Germany slams Timmermans over farm reform

Germany’s Agriculture Minister Julia Klöckner on Tuesday directly accused the EU’s Green Deal chief Frans Timmermans of damaging the credibility of the European Commission through his role in negotiations on the next Common Agricultural Policy.

The Commission has been pushing countries to adopt a greener stance on the EU’s giant farm policy, but farm ministers pushed back hard arguing too much green ambition too quickly could bankrupt their farmers. Countries’ refusal to meet the higher green demands coming from Timmermans and the European Parliament last month led to a break-up in talks.

“All ministers, regardless of which party or country they come from, have the impression that Commissioner Timmermans’ behavior is jeopardising confidence in the Commission in its function as an honest broker,” she wrote in a statement released Tuesday by the German agriculture ministry after two days of talks in Lisbon aiming to get a deal back on track.

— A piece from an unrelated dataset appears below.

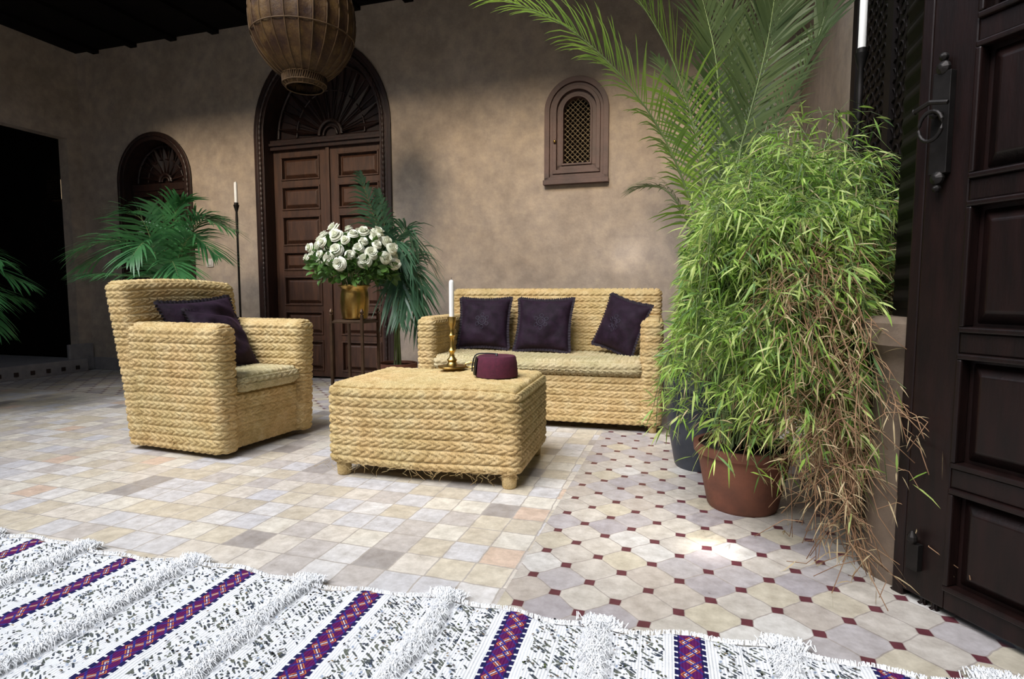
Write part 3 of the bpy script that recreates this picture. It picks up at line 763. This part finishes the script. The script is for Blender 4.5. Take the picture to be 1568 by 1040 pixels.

An EU official retorted: “It’s hard to broker any agreement when one of the parties is backpedaling on their own position. Lashing out against the Commission, who is putting actual compromises on the table, seems a bit irrelevant at that stage. But we’re happy to discuss it over lunch.”

Germany’s powerful farm chief Klöckner brokered a common CAP position between all EU countries last October but she and her fellow ministers ended up offering Parliament a deal that was actually less green in some crucial aspects during the negotiations in May, tanking the talks.

Klöckner wrote: “We agree that it would be good if the Commission respected the Council and Parliament in their role as legislators. Her strongly-worded statement did not name-check EU farm chief Janusz Wojciechowski, despite the fact the Pole was the only EU commissioner present for the off-record ministerial talks in Portugal this week.

The German statement said Commission officials have “repeatedly burdened” the final phase of the talks with new legislative proposals which lack a legal basis. MEPs have also accused the Council of the same last-minute tactics.

Timmermans finds himself between a rock and a hard place on agricultural policy, having already been heavily criticized by climate activists such as Greta Thunberg for not being strong enough on driving through a greener transition for the heavily-emitting sector.

POLITICO has reported he gave Portugal’s farming minister Maria do Céu Antunes a “10-minute scolding” behind closed doors about the EU Council’s low green ambition as the last round of negotiations collapsed.

Klöckner said EU countries are all ready to reach an agreement with MEPs through the Portuguese presidency during a so-called super trilogue next week. Her statement suggested that the Commission’s negotiating strategy was possibly the only factor that could now block a deal on the CAP by the end of the month.

Her Spanish counterpart Luis Planas has also been vocal in accusing the Commission of disrupting the negotiations by overly favoring the European Parliament’s negotiating position.